A esos pueblos nunca llegaron vascos o catalanes a crear industrias o realizar inversiones que mejoraran las condiciones de vida de unas zonas pobres, deprimidas. Vaciadas dirían después. En cambio, sí proporcionaron abundante mano de obra tanto a lo que entonces se llamaba provincias vascongadas como a Cataluña, territorios ambos mimados por Franco, a quien burguesías agradecidas y autoridades serviles correspondían gustosas con multitudinarios vítores, títulos honoríficos, medallas y llaves de oro en pago por las industrias, metalurgias y fábricas diversas generosamente regadas por el dictador.

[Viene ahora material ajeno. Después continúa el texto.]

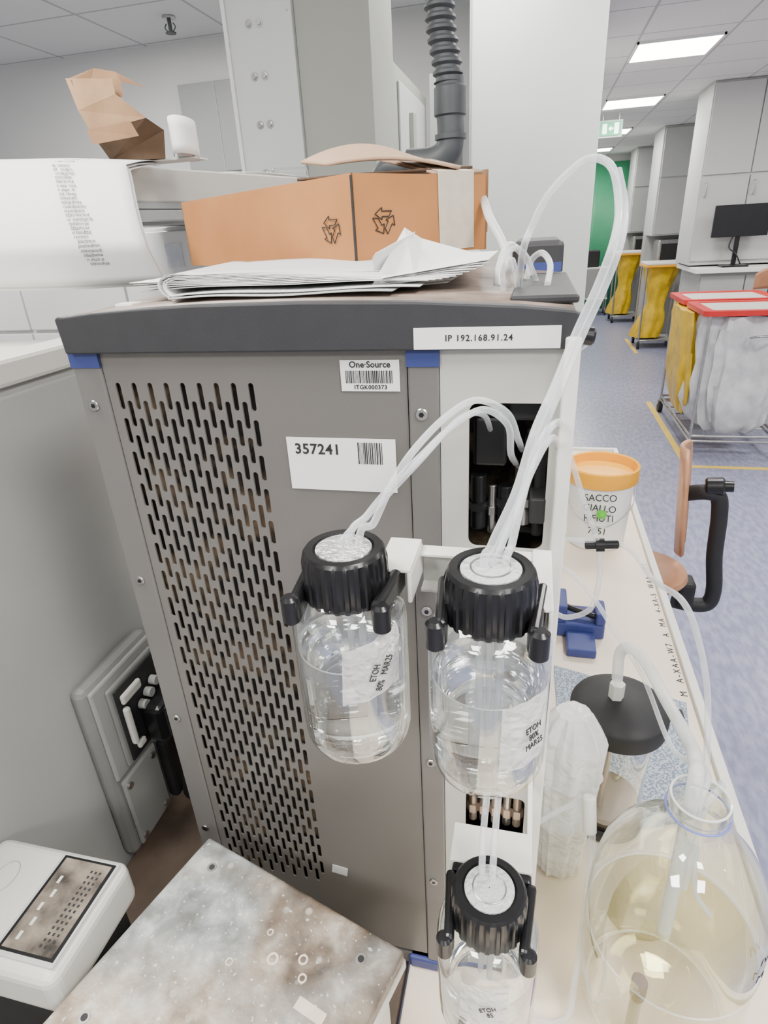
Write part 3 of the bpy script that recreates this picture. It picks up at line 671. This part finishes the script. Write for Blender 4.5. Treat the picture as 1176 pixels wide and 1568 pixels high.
# ------------------------------------------------------------------ paper stack + box on top
g=group('paper_stack')
def sheet(k,x0,x1,y0,y1,zb,rot,m_='paper',curl=0.0,amp=.003):
    def fn(u,w):
        x=x0+(x1-x0)*u; y=y0+(y1-y0)*w
        z=zb+amp*sin(3.2*u+k)*(1-w*.8)+.001*sin(9*u+k*2)+.006*w*min(1,k/4)
        if curl and u<.20:
            t=(.20-u)/.20; a=t*pi*1.05; r=curl
            x=x0+(x1-x0)*.20-r*sin(a)*1.9-.012*t; z=z-r*(1-cos(a))*.95+.5*r*sin(a)
        c,s=cos(rot),sin(rot); cx,cy=-.22,.63
        dx,dy=x-cx,y-cy
        return (cx+c*dx-s*dy,cy+s*dx+c*dy,z)
    grid('sheet',fn,48,6,m_,g,thick=.0007,sharp=0)
sheet(0,-.33,-.12,.520,.72,1.6735,.02,M['grey'],0,.0008)
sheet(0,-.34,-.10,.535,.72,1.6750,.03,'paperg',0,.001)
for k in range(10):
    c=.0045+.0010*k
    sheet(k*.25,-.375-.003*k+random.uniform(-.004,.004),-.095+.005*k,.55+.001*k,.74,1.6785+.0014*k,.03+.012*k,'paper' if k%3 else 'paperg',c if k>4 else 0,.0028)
grid('folded_sheet',lambda u,w:(-.150+.030*u+ .012*w+.002*sin(6*w), .575+.03*u-.02*w, 1.684+.034*w*(.55+.45*u)),8,8,'paper',g,thick=.0006)
mesh('folded_sheet_b',[(-.118,.585,1.722),(-.145,.560,1.676),(-.105,.560,1.678),(-.070,.60,1.690),(-.052,.62,1.695),(-.105,.60,1.712)],[(0,1,2,5),(5,2,3,4)],'paper',g,smooth=False)
for k in range(8): mesh('fanned_page',[(-.135,.556-.001*k,1.673+.0013*k),(-.078+.005*k,.572+.002*k,1.675+.0024*k),(-.050+.002*k,.62,1.688+.0014*k),(-.125,.64,1.688+.0012*k)],[(0,1,2,3)],'paper' if k%2 else 'paperg',g)

g=group('cardboard_box')
c0=Vector((-.1925,.68)); L=Vector((-.8,.6)); R=Vector((.6,.8)); z0,z1=1.692,1.776
A=c0; Bp=c0+L*.436; Cp=c0+R*.212; Dp=Bp+R*.212
def wallq(nm,p,q,za,zb_,m_,dz=0,t=.003):
    d=(q-p).normalized(); n=Vector((d.y,-d.x))*t
    v=[(p.x,p.y,za),(q.x,q.y,za),(q.x,q.y,zb_+dz),(p.x,p.y,zb_)]
    v2=[(x-n.x,y-n.y,z) for x,y,z in v]
    return mesh(nm,v+v2,QF,m_,g)
wallq('wall_long_near',Bp,A,z0-.006,z1,'card'); wallq('wall_short_near',A+R*.001,Cp,z0,z1,'card'); wallq('wall_long_far',Cp,Dp,z0,z1,'cardin'); wallq('wall_short_far',Dp,Bp,z0,z1,'cardin')
mesh('base',[(*A,z0),(*Cp,z0),(*Dp,z0),(*Bp,z0)],[(0,1,2,3)],'card',g)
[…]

Duele pensar que los asesinos del hijo de Antonio y de tantos Antonios gocen no sólo de libertad, sino de derechos electorales y puedan pasearse rumbosos y enaltecidos por el escenario de sus crueles fechorías. Se dirá que es legal y democrático (Irene Montero), pero las leyes se promulgan y derogan, en tanto que el Derecho Natural y los principios morales se supone que deberían estar por encima de la veleidad de esas leyes de hoy que mañana pueden dejar de serlo. Se dirá que no hay que mirar al pasado (una tal Chivite), pero, paradójicamente, algunos no dejan de darle vueltas a una guerra civil que tuvo lugar hace casi cien años.
Supongo que es triste vivir entre la basura moral, el chapapote (Chapote) de lodos sanguinolentos, el terror, los miedos y los silencios cómplices de quienes no se atreven a decir lo que piensan por temor a que le descerraje un escopetazo cualquier fanático envenenado de odio, saturado de coca y empapado de chacolí. Voten, pues, a sus asesinos. Tengan por seguro que no van a contraer la lepra en la mano que introduzca la papeleta en la urna.